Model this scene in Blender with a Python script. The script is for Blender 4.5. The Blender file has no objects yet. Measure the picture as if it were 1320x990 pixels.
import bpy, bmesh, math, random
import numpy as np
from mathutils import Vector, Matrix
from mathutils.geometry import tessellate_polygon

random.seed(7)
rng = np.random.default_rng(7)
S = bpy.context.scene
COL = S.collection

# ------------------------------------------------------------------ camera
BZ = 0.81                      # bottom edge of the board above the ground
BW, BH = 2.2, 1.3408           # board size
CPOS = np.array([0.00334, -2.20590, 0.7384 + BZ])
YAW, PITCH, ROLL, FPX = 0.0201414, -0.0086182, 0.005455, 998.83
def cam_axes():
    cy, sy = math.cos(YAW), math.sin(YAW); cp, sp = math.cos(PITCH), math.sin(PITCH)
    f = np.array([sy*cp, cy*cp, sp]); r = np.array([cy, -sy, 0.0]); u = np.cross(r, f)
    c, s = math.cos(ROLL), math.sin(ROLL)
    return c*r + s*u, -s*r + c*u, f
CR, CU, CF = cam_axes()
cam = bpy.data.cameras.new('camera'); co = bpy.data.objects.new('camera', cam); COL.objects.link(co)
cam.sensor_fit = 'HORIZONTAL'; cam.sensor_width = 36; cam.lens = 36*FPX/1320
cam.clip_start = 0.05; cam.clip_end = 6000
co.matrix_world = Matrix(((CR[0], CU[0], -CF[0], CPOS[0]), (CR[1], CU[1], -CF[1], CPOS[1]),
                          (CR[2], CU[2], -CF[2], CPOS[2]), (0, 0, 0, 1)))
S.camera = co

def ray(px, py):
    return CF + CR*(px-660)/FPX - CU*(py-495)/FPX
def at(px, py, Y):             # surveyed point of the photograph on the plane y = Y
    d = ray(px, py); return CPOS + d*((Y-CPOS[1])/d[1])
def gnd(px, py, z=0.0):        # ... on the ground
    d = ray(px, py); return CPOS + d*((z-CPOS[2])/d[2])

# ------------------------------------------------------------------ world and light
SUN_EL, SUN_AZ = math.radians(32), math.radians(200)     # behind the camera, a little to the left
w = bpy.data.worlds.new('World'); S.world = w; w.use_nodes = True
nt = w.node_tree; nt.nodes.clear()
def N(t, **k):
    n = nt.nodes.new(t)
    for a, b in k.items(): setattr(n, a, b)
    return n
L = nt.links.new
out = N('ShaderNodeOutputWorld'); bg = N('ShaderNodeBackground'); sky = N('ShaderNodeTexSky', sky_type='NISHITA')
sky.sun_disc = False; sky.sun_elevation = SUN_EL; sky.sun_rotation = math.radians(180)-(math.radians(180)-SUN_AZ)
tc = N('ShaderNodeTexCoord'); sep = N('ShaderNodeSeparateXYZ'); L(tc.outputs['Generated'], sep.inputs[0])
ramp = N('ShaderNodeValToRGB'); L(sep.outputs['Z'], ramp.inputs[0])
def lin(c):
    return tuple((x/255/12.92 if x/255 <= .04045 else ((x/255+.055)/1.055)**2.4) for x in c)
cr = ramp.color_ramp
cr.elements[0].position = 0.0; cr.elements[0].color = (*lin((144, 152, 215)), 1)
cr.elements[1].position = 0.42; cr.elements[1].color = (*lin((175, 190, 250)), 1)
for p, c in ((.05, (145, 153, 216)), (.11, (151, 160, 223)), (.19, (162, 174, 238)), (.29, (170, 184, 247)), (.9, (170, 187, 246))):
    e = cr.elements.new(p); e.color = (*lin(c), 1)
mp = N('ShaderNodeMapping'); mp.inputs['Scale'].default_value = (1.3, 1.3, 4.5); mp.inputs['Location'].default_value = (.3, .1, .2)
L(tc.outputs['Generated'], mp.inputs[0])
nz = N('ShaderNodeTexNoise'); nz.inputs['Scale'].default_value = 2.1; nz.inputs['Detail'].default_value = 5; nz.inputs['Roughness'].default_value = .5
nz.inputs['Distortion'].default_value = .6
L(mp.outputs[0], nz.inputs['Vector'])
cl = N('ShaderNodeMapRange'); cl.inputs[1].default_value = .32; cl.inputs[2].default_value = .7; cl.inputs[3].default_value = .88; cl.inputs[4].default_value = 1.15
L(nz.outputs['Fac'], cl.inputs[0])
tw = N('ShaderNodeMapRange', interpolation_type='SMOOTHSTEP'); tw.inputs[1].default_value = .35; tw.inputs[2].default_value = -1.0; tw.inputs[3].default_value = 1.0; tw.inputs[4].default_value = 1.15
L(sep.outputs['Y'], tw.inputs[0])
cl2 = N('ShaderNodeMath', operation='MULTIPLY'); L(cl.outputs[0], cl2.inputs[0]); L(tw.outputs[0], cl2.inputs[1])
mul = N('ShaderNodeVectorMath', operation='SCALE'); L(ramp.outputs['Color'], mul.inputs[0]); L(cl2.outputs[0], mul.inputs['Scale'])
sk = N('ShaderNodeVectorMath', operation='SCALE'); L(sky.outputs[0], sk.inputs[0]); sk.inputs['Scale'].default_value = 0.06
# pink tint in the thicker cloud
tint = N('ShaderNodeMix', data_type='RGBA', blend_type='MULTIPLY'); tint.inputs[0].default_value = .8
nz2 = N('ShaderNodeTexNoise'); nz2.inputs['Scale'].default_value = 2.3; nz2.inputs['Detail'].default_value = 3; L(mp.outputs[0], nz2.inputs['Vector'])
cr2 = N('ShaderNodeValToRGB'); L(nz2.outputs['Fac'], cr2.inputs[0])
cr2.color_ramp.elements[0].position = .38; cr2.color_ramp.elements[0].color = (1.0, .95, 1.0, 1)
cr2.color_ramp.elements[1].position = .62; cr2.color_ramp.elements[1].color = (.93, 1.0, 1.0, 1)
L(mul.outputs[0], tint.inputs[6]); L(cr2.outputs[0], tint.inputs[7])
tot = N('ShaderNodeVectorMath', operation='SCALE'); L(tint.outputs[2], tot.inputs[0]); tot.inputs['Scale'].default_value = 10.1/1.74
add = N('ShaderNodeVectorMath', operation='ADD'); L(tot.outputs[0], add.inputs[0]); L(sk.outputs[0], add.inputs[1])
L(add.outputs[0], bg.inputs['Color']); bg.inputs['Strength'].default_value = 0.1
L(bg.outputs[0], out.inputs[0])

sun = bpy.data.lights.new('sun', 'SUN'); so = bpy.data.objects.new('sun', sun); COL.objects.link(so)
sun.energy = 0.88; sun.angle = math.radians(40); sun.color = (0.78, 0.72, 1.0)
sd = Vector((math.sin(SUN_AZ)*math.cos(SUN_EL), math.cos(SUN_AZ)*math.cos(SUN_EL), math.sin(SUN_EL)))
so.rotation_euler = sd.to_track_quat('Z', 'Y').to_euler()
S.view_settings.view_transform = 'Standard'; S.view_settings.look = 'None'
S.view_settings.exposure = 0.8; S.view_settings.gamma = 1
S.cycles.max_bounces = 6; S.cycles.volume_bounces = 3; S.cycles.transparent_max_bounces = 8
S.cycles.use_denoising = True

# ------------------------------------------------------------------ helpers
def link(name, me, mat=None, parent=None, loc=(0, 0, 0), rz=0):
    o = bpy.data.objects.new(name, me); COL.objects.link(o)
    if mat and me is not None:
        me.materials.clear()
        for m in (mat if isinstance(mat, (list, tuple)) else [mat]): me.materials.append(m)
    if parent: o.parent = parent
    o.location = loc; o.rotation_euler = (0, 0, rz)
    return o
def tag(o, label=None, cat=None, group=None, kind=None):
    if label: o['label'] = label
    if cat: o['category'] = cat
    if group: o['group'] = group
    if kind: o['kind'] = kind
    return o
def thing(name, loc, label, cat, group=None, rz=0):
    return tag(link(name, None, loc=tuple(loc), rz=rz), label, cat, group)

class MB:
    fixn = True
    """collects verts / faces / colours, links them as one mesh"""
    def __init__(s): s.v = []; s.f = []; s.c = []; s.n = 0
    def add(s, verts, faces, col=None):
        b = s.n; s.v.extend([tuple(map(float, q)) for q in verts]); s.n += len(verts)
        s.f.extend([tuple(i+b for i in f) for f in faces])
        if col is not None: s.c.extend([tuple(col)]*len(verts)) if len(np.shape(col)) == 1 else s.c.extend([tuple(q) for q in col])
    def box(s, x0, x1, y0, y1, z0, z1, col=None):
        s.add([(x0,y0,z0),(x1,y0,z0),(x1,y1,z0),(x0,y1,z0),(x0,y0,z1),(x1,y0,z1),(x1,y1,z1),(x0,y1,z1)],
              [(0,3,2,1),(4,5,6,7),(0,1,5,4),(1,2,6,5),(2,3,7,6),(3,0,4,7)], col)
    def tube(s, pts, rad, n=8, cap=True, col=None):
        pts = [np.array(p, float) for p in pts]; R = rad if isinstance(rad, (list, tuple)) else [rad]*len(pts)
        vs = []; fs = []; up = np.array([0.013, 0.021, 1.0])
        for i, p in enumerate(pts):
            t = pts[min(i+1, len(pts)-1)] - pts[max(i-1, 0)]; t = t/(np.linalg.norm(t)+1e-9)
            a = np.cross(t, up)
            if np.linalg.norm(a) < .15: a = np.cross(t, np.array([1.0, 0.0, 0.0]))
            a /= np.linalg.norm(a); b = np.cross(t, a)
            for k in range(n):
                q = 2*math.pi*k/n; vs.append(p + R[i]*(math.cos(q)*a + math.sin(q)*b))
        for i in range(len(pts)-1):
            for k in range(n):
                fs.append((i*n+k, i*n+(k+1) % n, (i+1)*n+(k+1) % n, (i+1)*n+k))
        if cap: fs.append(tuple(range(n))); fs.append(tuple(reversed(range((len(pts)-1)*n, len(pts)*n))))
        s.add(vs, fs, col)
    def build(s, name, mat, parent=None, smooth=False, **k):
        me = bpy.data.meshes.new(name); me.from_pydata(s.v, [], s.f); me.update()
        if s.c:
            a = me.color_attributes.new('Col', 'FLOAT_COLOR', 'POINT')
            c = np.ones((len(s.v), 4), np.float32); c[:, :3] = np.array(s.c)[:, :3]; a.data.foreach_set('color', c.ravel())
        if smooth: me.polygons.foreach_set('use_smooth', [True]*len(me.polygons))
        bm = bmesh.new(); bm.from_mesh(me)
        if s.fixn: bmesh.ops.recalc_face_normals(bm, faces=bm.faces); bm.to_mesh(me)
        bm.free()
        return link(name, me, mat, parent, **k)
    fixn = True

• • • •

→ SHORT PROBLEM: Take the lines above from the first through the one containing "COL = S.collection" and reproduce them exactly; include nothing else.

→ RESPONSE TO THIS TASK:
Model this scene in Blender with a Python script. The script is for Blender 4.5. The Blender file has no objects yet. Measure the picture as if it were 1320x990 pixels.
import bpy, bmesh, math, random
import numpy as np
from mathutils import Vector, Matrix
from mathutils.geometry import tessellate_polygon

random.seed(7)
rng = np.random.default_rng(7)
S = bpy.context.scene
COL = S.collection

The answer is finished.